O autor é de família católica, freqüentou a igreja na infância, mas nunca foi praticante. "Vai dividir. Quanto aos católicos, acho que haverá uma adesão, porque defende a igreja progressista, apesar da forma fantástica. Fica clara uma postura simpática à Teologia da Libertação. Não espero unanimidade. Não tenho unanimidade nem dentro de mim", diz Muniz.

Segundo o autor, houve um retrocesso grande a partir do papa João Paulo 2º: "Deixa-me intrigado o anacronismo da igreja. Como um poder tão grande pode estar tão fora da realidade? Há um descompasso entre o pensamento da igreja e a realidade".

"Sempre me atraiu a igreja, mas nada que me levasse à fé. Acho que, depois da idade, a gente fica mais corajoso. Está na hora de expor meu ponto de vista.

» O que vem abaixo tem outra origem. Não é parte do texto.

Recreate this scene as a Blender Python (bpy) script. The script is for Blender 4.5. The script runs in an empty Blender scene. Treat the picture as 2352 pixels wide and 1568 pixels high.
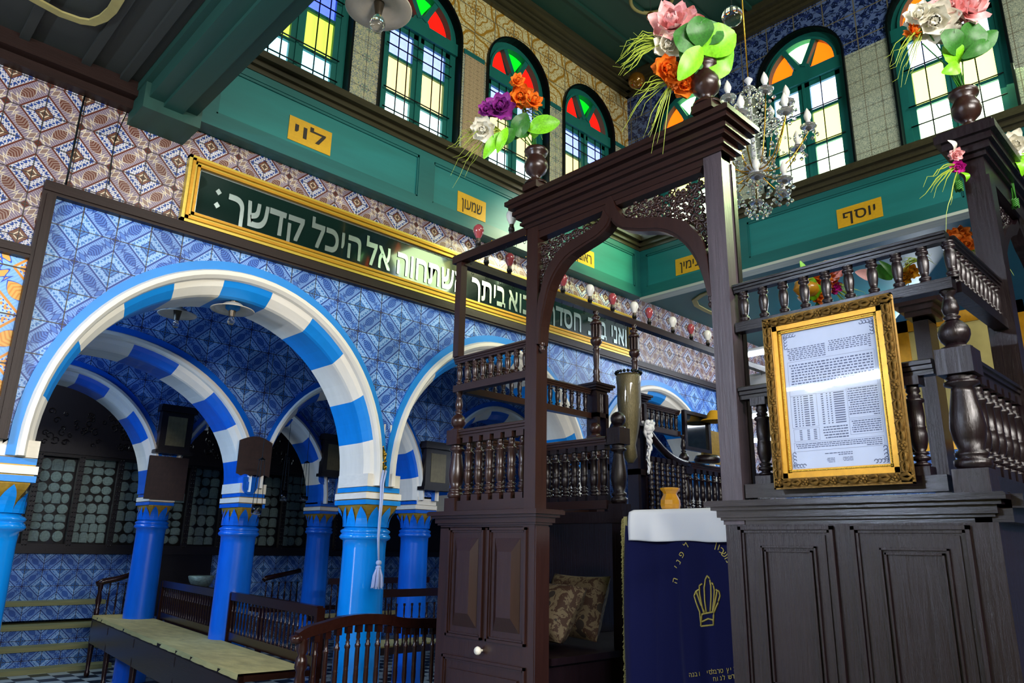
import bpy, math, random
from mathutils import Vector, Matrix
random.seed(7)
PI = math.pi
sc = bpy.context.scene
COL = sc.collection
# ------------------------------------------------------------------ camera frame (calibrated on the room's vanishing points)
RM = ((0.7178515865, -0.2011086407, -0.6665166272), (-0.6959328824, -0.1809589629, -0.6949325700), (0.0191447869, 0.9627092855, -0.2698597947))
F = 1693.562; EYE = 1.5
def ray(x, y):
    c = (x - 1176.0, -(y - 784.0), -F)
    return [sum(RM[i][k] * c[k] for k in range(3)) for i in range(3)]
def onX(x, y, X): d = ray(x, y); t = X / d[0]; return Vector((X, d[1] * t, EYE + d[2] * t))
def onY(x, y, Y): d = ray(x, y); t = Y / d[1]; return Vector((d[0] * t, Y, EYE + d[2] * t))
def onZ(x, y, Z): d = ray(x, y); t = (Z - EYE) / d[2]; return Vector((d[0] * t, d[1] * t, Z))
def L(h):
    r = []
    for i in (0, 2, 4):
        c = int(h[i:i + 2], 16) / 255
        r.append(c / 12.92 if c <= .04045 else ((c + .055) / 1.055) ** 2.4)
    return tuple(r) + (1,)
# ------------------------------------------------------------------ materials
def mk(name):
    m = bpy.data.materials.new(name); m.use_nodes = True
    return m, m.node_tree, m.node_tree.nodes['Principled BSDF']
class G:
    """tiny expression builder for math nodes"""
    def __init__(s, nt): s.nt = nt
    def put(s, node, i, v):
        if isinstance(v, (int, float)): node.inputs[i].default_value = v
        else: s.nt.links.new(v, node.inputs[i])
    def m(s, op, a, b=0.0, c=None):
        n = s.nt.nodes.new('ShaderNodeMath'); n.operation = op
        s.put(n, 0, a); s.put(n, 1, b)
        if c is not None: s.put(n, 2, c)
        return n.outputs[0]
    def mix(s, f, a, b):
        n = s.nt.nodes.new('ShaderNodeMix'); n.data_type = 'RGBA'
        s.put(n, 0, f)
        for i, v in ((6, a), (7, b)):
            if isinstance(v, tuple): n.inputs[i].default_value = v
            else: s.nt.links.new(v, n.inputs[i])
        return n.outputs[2]
    def pos(s, coord='world'):
        n = s.nt.nodes.new('ShaderNodeNewGeometry'); q = s.nt.nodes.new('ShaderNodeSeparateXYZ')
        s.nt.links.new(n.outputs['Position'], q.inputs[0]); s.vec = n.outputs['Position']
        return q.outputs
    def noise(s, scale, detail=2, rough=.5, vec=None, dist=0.0):
        n = s.nt.nodes.new('ShaderNodeTexNoise'); n.inputs['Scale'].default_value = scale
        n.inputs['Detail'].default_value = detail; n.inputs['Roughness'].default_value = rough; n.inputs['Distortion'].default_value = dist
        if vec is not None: s.nt.links.new(vec, n.inputs['Vector'])
        return n.outputs[0]
    def bump(s, h, strength, dist, bsdf):
        n = s.nt.nodes.new('ShaderNodeBump'); n.inputs['Strength'].default_value = strength; n.inputs['Distance'].default_value = dist
        s.nt.links.new(h, n.inputs['Height']); s.nt.links.new(n.outputs[0], bsdf.inputs['Normal'])
def plain(name, col, rough=.5, metal=0.0, coat=0.0, var=.0, scale=6, bump=0.0, bscale=40, emit=None, es=1.0, sheen=0.0, trans=0.0, alpha=None, spec=.5):
    m, nt, b = mk(name); g = G(nt)
    b.inputs['Base Color'].default_value = L(col); b.inputs['Roughness'].default_value = rough; b.inputs['Metallic'].default_value = metal
    b.inputs['Coat Weight'].default_value = coat
    b.inputs['Transmission Weight'].default_value = trans; b.inputs['Specular IOR Level'].default_value = spec
    if sheen: b.inputs['Sheen Weight'].default_value = sheen
    if var:
        v = g.noise(scale, 4, .6); c = L(col)
        r = nt.nodes.new('ShaderNodeMapRange'); r.inputs['From Min'].default_value = .3; r.inputs['From Max'].default_value = .7; nt.links.new(v, r.inputs[0])
        lo = tuple(k * (1 - var) for k in c[:3]) + (1,); hi = tuple(min(1, k * (1 + var)) for k in c[:3]) + (1,)
        nt.links.new(g.mix(r.outputs[0], lo, hi), b.inputs['Base Color'])
    if bump: g.bump(g.noise(bscale, 5, .65), bump, .004, b)
    if emit:
        b.inputs['Emission Color'].default_value = L(emit); b.inputs['Emission Strength'].default_value = es
    if alpha is not None: b.inputs['Alpha'].default_value = alpha
    return m
def wood(name, dark, light, rough=.32, axis='Z', bump=.25, spec=.55):
    m, nt, b = mk(name); g = G(nt)
    p = nt.nodes.new('ShaderNodeNewGeometry'); mp = nt.nodes.new('ShaderNodeMapping')
    s = {'Z': (26, 26, 2.2), 'X': (2.2, 26, 26), 'Y': (26, 2.2, 26)}[axis]
    mp.inputs['Scale'].default_value = s; nt.links.new(p.outputs['Position'], mp.inputs[0])
    n = g.noise(1.6, 6, .65, mp.outputs[0], .4)
    nt.links.new(g.mix(n, L(dark), L(light)), b.inputs['Base Color'])
    b.inputs['Roughness'].default_value = rough; b.inputs['Specular IOR Level'].default_value = spec
    n2 = g.noise(3.2, 6, .7, mp.outputs[0], .3)
    if bump: g.bump(n2, bump, .003, b)
    return m
def tiles(name, ax, ox, oz, pal, size=.2, rough=.38, grout='3a332c', worn=.0):
    """majolica tile: mirrored four by four into nested diamonds and a lattice band"""
    m, nt, b = mk(name); g = G(nt); P = g.pos(); M = g.m
    u = M('DIVIDE', M('SUBTRACT', P[ax], ox), size); v = M('DIVIDE', M('SUBTRACT', P[2], oz), size)
    x = M('PINGPONG', u, 1); z = M('PINGPONG', v, 1)
    d = M('ADD', x, z); e = M('MINIMUM', d, M('SUBTRACT', 2, d)); s = M('SUBTRACT', x, z)
    # distance along the diagonal of one tile
    gx = M('ABSOLUTE', s)
    hatch = M('GREATER_THAN', M('SINE', M('MULTIPLY', s, 70)), .0)
    # scroll ring
    w1 = M('SINE', M('MULTIPLY', s, 19)); w2 = M('SINE', M('ADD', M('MULTIPLY', e, 26), M('MULTIPLY', w1, 1.6)))
    scroll = M('GREATER_THAN', M('MULTIPLY', w2, M('ADD', w1, .35)), .28)
    dots = M('GREATER_THAN', M('MULTIPLY', M('SINE', M('MULTIPLY', s, 40)), M('SINE', M('MULTIPLY', e, 52))), .55)
    ring = g.mix(scroll, pal['ground'], pal['scroll']); ring = g.mix(dots, ring, pal['scroll2'])
    # lattice band with leaf ovals and knots
    band = g.mix(hatch, pal['band'], pal['band2'])
    q = M('DIVIDE', M('SUBTRACT', 1, e), .34)
    ow = M('SUBTRACT', 1, M('POWER', M('DIVIDE', s, .40), 2))
    inov = M('LESS_THAN', q, M('MULTIPLY', .66, ow)); rim = M('MULTIPLY', inov, M('GREATER_THAN', q, M('SUBTRACT', M('MULTIPLY', .82, ow), .17)))
    rib = M('MULTIPLY', inov, M('GREATER_THAN', M('SINE', M('MULTIPLY', M('ADD', q, M('MULTIPLY', s, 6)), 9)), .3))
    kd = M('ABSOLUTE', M('SUBTRACT', gx, .62)); kw = M('ADD', .42, M('MULTIPLY', .3, M('COSINE', M('MULTIPLY', kd, 26))))
    kin = M('MULTIPLY', M('LESS_THAN', kd, .21), M('LESS_THAN', q, kw)); krim = M('MULTIPLY', kin, M('MAXIMUM', M('GREATER_THAN', q, M('SUBTRACT', kw, .16)), M('GREATER_THAN', kd, .18)))
    band = g.mix(inov, band, pal['leaf']); band = g.mix(rib, band, pal['line']); band = g.mix(rim, band, pal['orn'])
    band = g.mix(kin, band, pal['leaf']); band = g.mix(krim, band, pal['orn'])
    nod = M('LESS_THAN', M('SUBTRACT', 1, gx), .13)
    band = g.mix(nod, band, pal['line'])
    c = g.mix(M('GREATER_THAN', e, .66), ring, band)
    ln = M('LESS_THAN', M('ABSOLUTE', M('SUBTRACT', e, .64)), .035); c = g.mix(ln, c, pal['line'])
    c = g.mix(M('LESS_THAN', e, .27), c, pal['line'])
    c = g.mix(M('LESS_THAN', e, .235), c, pal['core'])
    c = g.mix(M('LESS_THAN', M('ABSOLUTE', M('SUBTRACT', e, .13)), .02), c, pal['orn'])
    gu = M('PINGPONG', u, .5); gv = M('PINGPONG', v, .5); gr = M('LESS_THAN', M('MINIMUM', gu, gv), M('ADD', .006, M('MULTIPLY', .018, g.noise(9, 2))))
    c = g.mix(gr, c, L(grout))
    # each tile fired a little differently
    wn = nt.nodes.new('ShaderNodeTexWhiteNoise'); wn.noise_dimensions = '2D'; cb = nt.nodes.new('ShaderNodeCombineXYZ')
    nt.links.new(M('FLOOR', u), cb.inputs[0]); nt.links.new(M('FLOOR', v), cb.inputs[1]); nt.links.new(cb.outputs[0], wn.inputs['Vector'])
    hs = nt.nodes.new('ShaderNodeHueSaturation'); nt.links.new(c, hs.inputs['Color'])
    nt.links.new(M('ADD', .82, M('MULTIPLY', .36, wn.outputs['Value'])), hs.inputs['Value'])
    nt.links.new(hs.outputs[0], b.inputs['Base Color']); b.inputs['Roughness'].default_value = rough; b.inputs['Specular IOR Level'].default_value = .35
    g.bump(M('MULTIPLY', M('ADD', M('MINIMUM', M('MINIMUM', gu, gv), .03), M('MULTIPLY', .02, g.noise(14, 2))), 1), .5, .03, b)
    return m
BR = dict(ground=L('cfc9cc'), scroll=L('26408c'), scroll2=L('2a5a78'), band=L('a39296'), band2=L('7a6c7e'), leaf=L('8e7468'), orn=L('e0d2b6'), line=L('5e2818'), core=L('74503c'))
BL = dict(ground=L('98bcea'), scroll=L('3a70bc'), scroll2=L('60a0d8'), band=L('7ca4de'), band2=L('5c86ca'), leaf=L('4674c4'), orn=L('173c8c'), line=L('173c8c'), core=L('4e86c8'))
YB = dict(ground=L('a8cdf0'), scroll=L('e8a040'), scroll2=L('1c50c0'), band=L('8cc0f4'), band2=L('7cb4f0'), leaf=L('e8b050'), orn=L('1c48c0'), line=L('e09030'), core=L('f0d8a0'))
m_brown = tiles('brown diamond tile', 0, .87, 3.79, BR)
m_blue = tiles('blue diamond tile', 0, .774 + .2, 3.32, BL)
m_blueY = tiles('blue diamond tile far wall', 1, .1, 3.32, BL)
m_yel = tiles('yellow and blue tile', 0, .3, 3.0, YB, size=.28)
def floral(name, ax, base, c1, c2, sc1=28, th=.56, size=.15, rough=.3, rings=None):
    m, nt, b = mk(name); g = G(nt); P = g.pos(); M = g.m
    u = M('DIVIDE', P[ax], size); v = M('DIVIDE', P[2], size)
    cb = nt.nodes.new('ShaderNodeCombineXYZ'); nt.links.new(M('PINGPONG', u, 1), cb.inputs[0]); nt.links.new(M('PINGPONG', v, 1), cb.inputs[1])
    n1 = g.noise(sc1 * size, 3, .6, cb.outputs[0], 1.5); n2 = g.noise(sc1 * size * 1.3, 2, .5, cb.outputs[0], 2.5)
    line = M('LESS_THAN', M('ABSOLUTE', M('SUBTRACT', n1, .5)), .03)
    c = g.mix(M('GREATER_THAN', n2, th), base, c2); c = g.mix(line, c, c1)
    if rings:
        px = M('SUBTRACT', M('MODULO', M('ADD', u, 100), 2), 1); pz = M('SUBTRACT', M('MODULO', M('ADD', v, 100), 2), 1)
        r = M('SQRT', M('ADD', M('MULTIPLY', px, px), M('MULTIPLY', pz, pz)))
        wob = M('MULTIPLY', .06, M('SINE', M('MULTIPLY', 6, M('ARCTAN2', pz, px))))
        for rr, w in ((.92, .05), (.55, .03), (.3, .03), (.12, .05)):
            c = g.mix(M('LESS_THAN', M('ABSOLUTE', M('SUBTRACT', M('ADD', r, wob), rr)), w), c, rings)
    gr = M('LESS_THAN', M('MINIMUM', M('PINGPONG', u, .5), M('PINGPONG', v, .5)), .02)
    c = g.mix(gr, c, L('6f6a55'))
    nt.links.new(c, b.inputs['Base Color']); b.inputs['Roughness'].default_value = rough
    return m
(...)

Vou ter muitos seguidores com essa peça." Depois de "O Santo Milagroso", sua peça de estréia em 1963 (leia texto ao lado), Muniz quis retomar a discussão de forma mais contundente. Recentes denúncias de pedofilia deram o empurrão de que precisava.

O enredo surgiu quando ele pensou no padre grávido. "Comecei a pesquisar o assunto, li muita coisa a respeito do erotismo da igreja. São Jorge faz uma ligação com o sincretismo da umbanda, é um dos santos mais venerados, aquilo em que o povo acredita, mas foi cassado. Ele é o padroeiro de Madre Paulina, a primeira santa do Brasil", afirma.

E explica: "Do outro lado, o cardeal fundador daquela freguesia representa o pensamento reacionário, ultraconservador, que, no seu tempo, há 250 anos, tinha escravos negros e abusava sexualmente das escravas. E Elvis é a raiz da música contemporânea".